3 Tips for Leading Remote Teams

The growth of the global economy and China’s rise has placed a tremendous emphasis upon remote teams. But it’s surprising how little has been written on leading remote teams in recent years, given the expansion of corporations into so many global corners.  A participant on one of our training programs described feeling like a remote server churning out data for his boss. Certainly not the kind of feeling most leaders would want to foster in their team members!

Most information out there deals with the kinds of technology to use when dealing with a remote team. But that’s only part of the challenge. Knowing how to use technology effectively to engage remote team members is also key. Whether your remote team members are overseas or in a national division, you will need to work harder to lead them more effectively and keep them engaged.
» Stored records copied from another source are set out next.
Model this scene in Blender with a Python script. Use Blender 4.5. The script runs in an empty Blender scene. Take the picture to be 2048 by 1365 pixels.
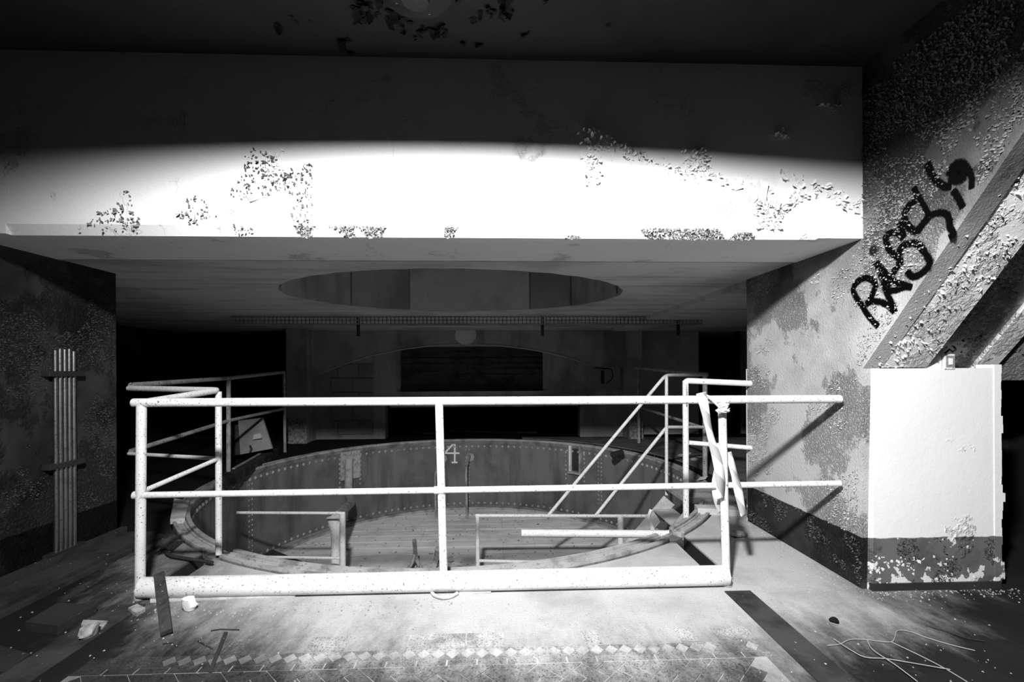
import bpy, math, random
from mathutils import Vector, Matrix, noise
from mathutils.geometry import tessellate_polygon
random.seed(7)
scn = bpy.context.scene
COL = scn.collection
# ---------------------------------------------------------------- camera
F, CX, CY = 922.0, 1024.0, 741.0
EYE = Vector((0, 0, 1.28))
cam_d = bpy.data.cameras.new('camera'); cam = bpy.data.objects.new('camera', cam_d); COL.objects.link(cam)
cam_d.sensor_width = 36; cam_d.lens = F * 36 / 2048
cam_d.shift_y = (CY - 682.5) / 2048
cam_d.clip_start = .05; cam_d.clip_end = 60
ROT = Matrix.Rotation(math.radians(-2.1), 4, 'Z') @ Matrix.Rotation(math.pi / 2, 4, 'X') @ Matrix.Rotation(math.radians(-.27), 4, 'Z')
cam.matrix_world = Matrix.Translation(EYE) @ ROT
scn.camera = cam
# ---------------------------------------------------------------- light and exposure
w = bpy.data.worlds.new('world'); scn.world = w; w.use_nodes = True
w.node_tree.nodes['Background'].inputs[0].default_value = (0, 0, 0, 1)
w.node_tree.nodes['Background'].inputs[1].default_value = 0
ld = bpy.data.lights.new('ceiling_spot', 'SPOT'); ld.energy = 1380; ld.spot_size = math.radians(138)
ld.spot_blend = 1.; ld.shadow_soft_size = .10
lo = bpy.data.objects.new('ceiling_spot', ld); COL.objects.link(lo); lo.location = (-.3, 0, 2.9)
lo.rotation_euler = Vector((1.0, 3.0, -1.6)).to_track_quat('-Z', 'Y').to_euler()
scn.view_settings.view_transform = 'Standard'; scn.view_settings.look = 'None'
scn.view_settings.exposure = 0; scn.view_settings.gamma = 1
try: scn.view_settings.use_curve_mapping = False
except Exception: pass

# ---------------------------------------------------------------- helpers
def ray(px, py):
    return (ROT.to_3x3() @ Vector(((px - CX) / F, -(py - CY) / F, -1))).normalized()
def at(px, py, X=None, Y=None, Z=None):
    d = ray(px, py)
    t = (X - EYE.x) / d.x if X is not None else (Y - EYE.y) / d.y if Y is not None else (Z - EYE.z) / d.z
    return EYE + d * t
PC = Vector((-.42, 5.66, 0)); PR = 2.73; PZ = -1.2
def at_cyl(px, py, r=PR):
    d = ray(px, py); o = EYE - PC
    a = d.x**2 + d.y**2; b = 2 * (o.x * d.x + o.y * d.y); c = o.x**2 + o.y**2 - r * r
    return EYE + d * ((-b + math.sqrt(max(0, b*b - 4*a*c))) / (2*a))

class G:
    def __init__(s): s.v = []; s.f = []; s.sm = False
    def add(s, vs, fs):
        n = len(s.v); s.v += [Vector(v) for v in vs]; s.f += [tuple(i + n for i in f) for f in fs]; return s
    def box(s, a, b):
        x0, y0, z0 = a; x1, y1, z1 = b
        return s.add([(x0,y0,z0),(x1,y0,z0),(x1,y1,z0),(x0,y1,z0),(x0,y0,z1),(x1,y0,z1),(x1,y1,z1),(x0,y1,z1)],
                     [(0,3,2,1),(4,5,6,7),(0,1,5,4),(1,2,6,5),(2,3,7,6),(3,0,4,7)])
    def beam(s, p, q, w, t, up=(0,0,1), ch=0):      # box from p to q, width w, thickness t along up
        p = Vector(p); q = Vector(q); d = (q - p).normalized(); r = d.cross(Vector(up)).normalized(); u = r.cross(d)
        vs = []
        for c in (p, q):
            for a, b in ((-1,-1),(1,-1),(1,1),(-1,1)): vs.append(c + r * a * w / 2 + u * b * t / 2)
        return s.add(vs, [(0,1,2,3),(7,6,5,4),(0,4,5,1),(1,5,6,2),(2,6,7,3),(3,7,4,0)])
    def tube(s, pts, r, n=12, caps=True):
        pts = [Vector(p) for p in pts]; rs = r if isinstance(r, (list, tuple)) else [r] * len(pts)
        s.sm = True; rings = []; ref = None
        for i, p in enumerate(pts):
            d = ((pts[min(i+1, len(pts)-1)] - pts[max(i-1, 0)])).normalized()
            if ref is None: ref = Vector((0,0,1)) if abs(d.z) < .9 else Vector((1,0,0))
            a = (ref - d * ref.dot(d)).normalized(); ref = a; b = d.cross(a)
            rings.append([p + (a * math.cos(k*2*math.pi/n) + b * math.sin(k*2*math.pi/n)) * rs[i] for k in range(n)])
        vs = [v for g in rings for v in g]
        fs = [(i*n+k, i*n+(k+1)%n, (i+1)*n+(k+1)%n, (i+1)*n+k) for i in range(len(pts)-1) for k in range(n)]
        if caps: fs += [tuple(range(n-1,-1,-1)), tuple((len(pts)-1)*n+k for k in range(n))]
        return s.add(vs, fs)
    def prism(s, outer, holes, fn, a, b):            # 2-D polygon with holes, extruded between fn(u,v,a) and fn(u,v,b)
        loops = [outer] + list(holes)
        tri = tessellate_polygon([[Vector((x, y, 0)) for x, y in l] for l in loops])
        flat = [p for l in loops for p in l]; n = len(flat)
        vs = [fn(x, y, a) for x, y in flat] + [fn(x, y, b) for x, y in flat]
        fs = [t for t in tri] + [tuple(i + n for i in reversed(t)) for t in tri]
        k = 0
        for l in loops:
            m = len(l)
            for i in range(m): fs.append((k+i, k+(i+1)%m, n+k+(i+1)%m, n+k+i))
            k += m
        return s.add(vs, fs)
    def chip(s, p, nrm, size, lift=.3, thick=.0015):
        nrm = Vector(nrm).normalized(); t = nrm.orthogonal().normalized(); t.rotate(Matrix.Rotation(random.uniform(0, 6.28), 3, nrm))
        b = nrm.cross(t); k = random.choice((4, 5)); vs = []
        tilt = random.uniform(0, lift) * size
        for i in range(k):
            a = i * 2 * math.pi / k + random.uniform(-.4, .4); r = size * random.uniform(.6, 1.1)
            vs.append(Vector(p) + t * math.cos(a) * r + b * math.sin(a) * r + nrm * (thick + tilt * (1 + math.cos(a))))
        c = Vector(p) + nrm * (thick + tilt * .6 + size * random.uniform(0, .15))
        return s.add(vs + [c], [(i, (i+1) % k, k) for i in range(k)])

def arc(pts, rad=.06, n=5):                          # round the corners of a polyline
    pts = [Vector(p) for p in pts]; out = [pts[0]]
    for i in range(1, len(pts)-1):
        a, b, c = pts[i-1], pts[i], pts[i+1]
        r = min(rad, (a-b).length*.45, (c-b).length*.45)
        p = b + (a-b).normalized()*r; q = b + (c-b).normalized()*r
        for k in range(n+1):
            t = k/n; out.append(p*(1-t)**2 + b*2*t*(1-t) + q*t*t)
    return out + [pts[-1]]

def mesh(g, name, m, loc=Vector((0,0,0)), smooth=None):
    me = bpy.data.meshes.new(name)
    me.from_pydata([v - loc for v in g.v], [], g.f); me.validate(); me.update()
    me.materials.append(m)
    if g.sm if smooth is None else smooth:
        for p in me.polygons: p.use_smooth = True
        try: me.set_sharp_from_angle(angle=math.radians(45))
        except Exception: pass
    import bmesh
    b = bmesh.new(); b.from_mesh(me); bmesh.ops.recalc_face_normals(b, faces=b.faces); b.to_mesh(me); b.free()
    return me
def part(name, g, m, parent, kind=None, label=None, bevel=0):
    o = bpy.data.objects.new(name, mesh(g, name, m, LOC.get(parent, Vector((0,0,0)))))
    COL.objects.link(o); o.parent = parent; LOC[o] = LOC.get(parent, Vector((0,0,0)))
    if kind: o['kind'] = kind
    if label: o['label'] = label
    if bevel: bev(o, bevel)
    return o
LOC = {}
def bev(o, wd):
    md = o.modifiers.new('bevel', 'BEVEL'); md.width = wd; md.segments = 2; md.limit_method = 'ANGLE'
def thing(name, label, cat, loc, group=None):
    o = bpy.data.objects.new(name, None); COL.objects.link(o); o.location = loc; o.empty_display_size = .1
    o['label'] = label; o['category'] = cat
    if group: o['group'] = group
    LOC[o] = Vector(loc); return o
def single(name, g, m, label, cat, group=None, bevel=0, kind=None):
    c = sum(g.v, Vector()) / len(g.v); c.z = min(v.z for v in g.v)
    o = bpy.data.objects.new(name, mesh(g, name, m, c)); COL.objects.link(o); o.location = c; LOC[o] = c
    o['label'] = label; o['category'] = cat
    if group: o['group'] = group
    if kind: o['kind'] = kind
    if bevel: bev(o, bevel)
    return o
def struct(name, g, m, label=None):
    o = bpy.data.objects.new(name, mesh(g, name, m)); COL.objects.link(o); o['kind'] = 'structure'; LOC[o] = Vector((0,0,0))
    o['category'] = name.split('_')[0]
    o['label'] = label or name.replace('_', ' ')
    return o
XY = lambda x, y, z: (x, y, z)
YZ = lambda y, z, x: (x, y, z)
XZ = lambda x, z, y: (x, y, z)

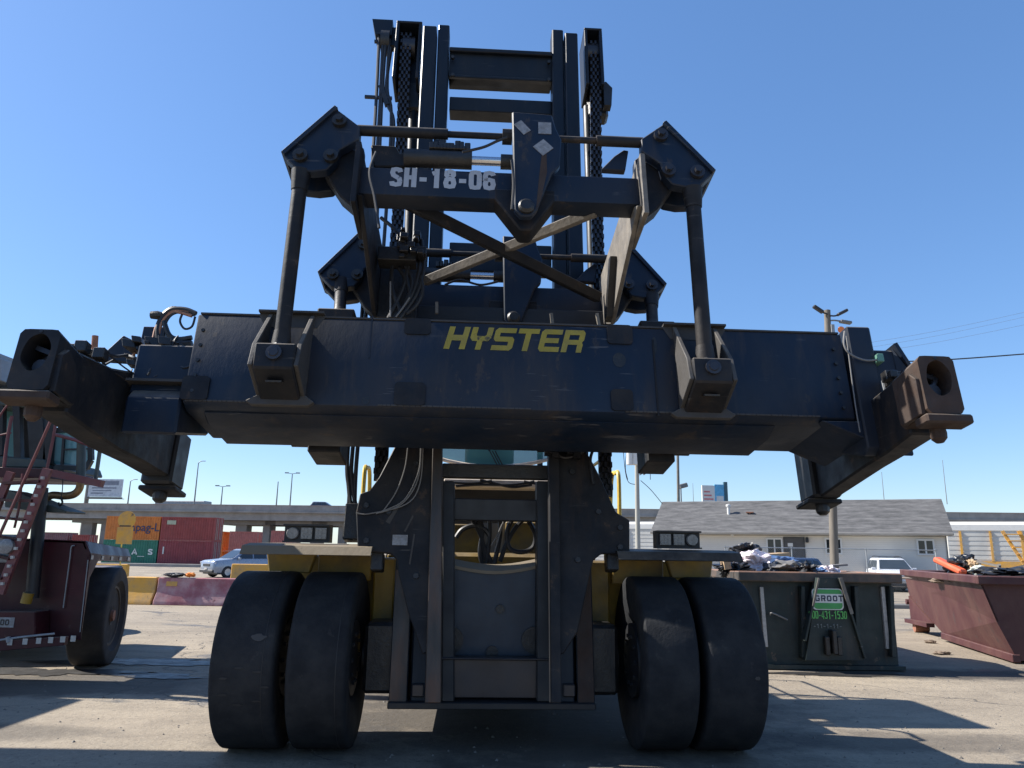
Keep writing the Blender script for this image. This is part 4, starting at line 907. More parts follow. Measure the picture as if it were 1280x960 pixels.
rp_(W0().tube([at(28, 592, YF-.3), at(24, 632, YF-.3), at(18, 660, YF-.3)], .014), 'hand_rail', red_rail)
rp_(W0().tube([at(5, 585, YF-.1), at(10, 545, YF-.1), at(15, 520, YF-.1)], .02).tube([at(-10, 540, YF-.1), at(3, 515, YF-.1), at(14, 502, YF-.1), at(18, 505, YF-.1)], .012).tube([at(-5, 545, YF-.1), at(14, 541, YF-.1)], .01), 'hand_rail', red_rail)
rp_(W0().prism(r2([(-60, 582), (62, 586), (62, 598), (-60, 596)], YF-.1), 'xz', YF-.12, YF+.9), 'platform', red_m, bevel=.006)
lbar(60, 590, 128, 605, .085, YF-.12, 'platform_edge', red_rail, .09)
rp_(W0().tube([at(68, 543, YF+.05), at(100, 552, YF+.05), at(131, 565, YF+.05)], .022), 'guard_rail', red_rail)
rp_(W0().bar(at(125, 562, YF+.05), at(119, 603, YF+.05), .035, .035), 'rail_post', gunm)
# cab: frame bars with glass between
def frame(poly, y, d, w, nm, mt):
    mb = W0(); P = [at(a, b, y) for a, b in poly]
    for p, q in zip(P, P[1:]+P[:1]): mb.bar(p, q, w, d, (0, 1, 0))
    return rp_(mb, nm, mt)
cabr = rp_(W0().prism(r2([(-60, 482), (70, 490), (76, 512), (-60, 505)], YF+.5), 'xz', YF+.45, YF+1.8).prism(r2([(-60, 566), (60, 574), (64, 586), (-60, 584)], YF+.5), 'xz', YF+.45, YF+1.8), 'cab', gunm, bevel=.02)
cabs = [((44, 500), (50, 585), .20), ((66, 505), (60, 580), .10), ((2, 495), (0, 570), .10), ((22, 500), (24, 575), .09)]
for a, b_, w in cabs: rp_(W0().bar(at(*a, YF+.5), at(*b_, YF+.5), w, .08, (0, 1, 0)), 'cab_pillar', blackp, cabr)
rp_(W0().prism(r2([(0, 500), (64, 505), (60, 578), (0, 570)], YF+.9), 'xz', YF+.9, YF+.905), 'cab_window', glass_teal, cabr)
rp_(W0().prism(r2([(26, 520), (50, 520), (50, 575), (26, 575)], YF+.8), 'xz', YF+.8, YF+1.1), 'cab_seat', blackp, cabr, bevel=.04)
dw = frame([(64, 538), (113, 536), (114, 575), (108, 586), (68, 584), (62, 578)], YF+.55, .06, .06, 'door_frame', blackp)
rp_(W0().prism(r2([(64, 540), (112, 538), (112, 582), (66, 580)], YF+.6), 'xz', YF+.58, YF+.585), 'door_glass', glass_teal, dw)
rp_(W0().bar(at(80, 545, YF+.54), at(77, 588, YF+.54), .03, .03, (0, 1, 0)).bar(at(80, 562, YF+.54), at(112, 561, YF+.54), .022, .02, (0, 1, 0)), 'door_bar', blackp, dw)
rp_(W0().prism(r2([(-60, 452), (13, 452), (13, 480), (-60, 480)], YF+.5), 'xz', YF+.3, YF+.9).prism(r2([(-20, 440), (6, 444), (6, 452), (-20, 452)], YF+.5), 'xz', YF+.4, YF+.8), 'cooling_unit', grey_pl, bevel=.01)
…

Here are three quick tips:

  1. Email is a great tool for keeping in touch, but it’s not true communication. In a local team there is a balance between formal communication in meetings and more informal communication that takes place in hallways, the lunch room or around the water cooler. How do you create an environment where remote team members exchange views on projects, last night’s game, or other social interactions? IM is an easy information tool, but it is no substitute for picking up the phone once in a while and talking to each team member. Better yet, visit your remote team, even if it’s only once a year.
  2. Include your remote team members in meetings, even if it’s only about minor issues. It helps them feel connected to the team. But be sure to think about the time of these meetings. Are the people in Asia always taking meetings late at night to accommodate your own work schedule?
  3. Trust is pivotal to the success of remote teams, but is often seen as a “soft intangible.” Lack of trust is one of the surest ways to sink a project. It is hard to form a trust bond with someone without looking them in the eyes, but with remote teams, consistency is the key. Take the time to ask about their families, work challenges, etc., and do it every time you email or speak with them. Another important rule: when you make commitments to them, always follow up.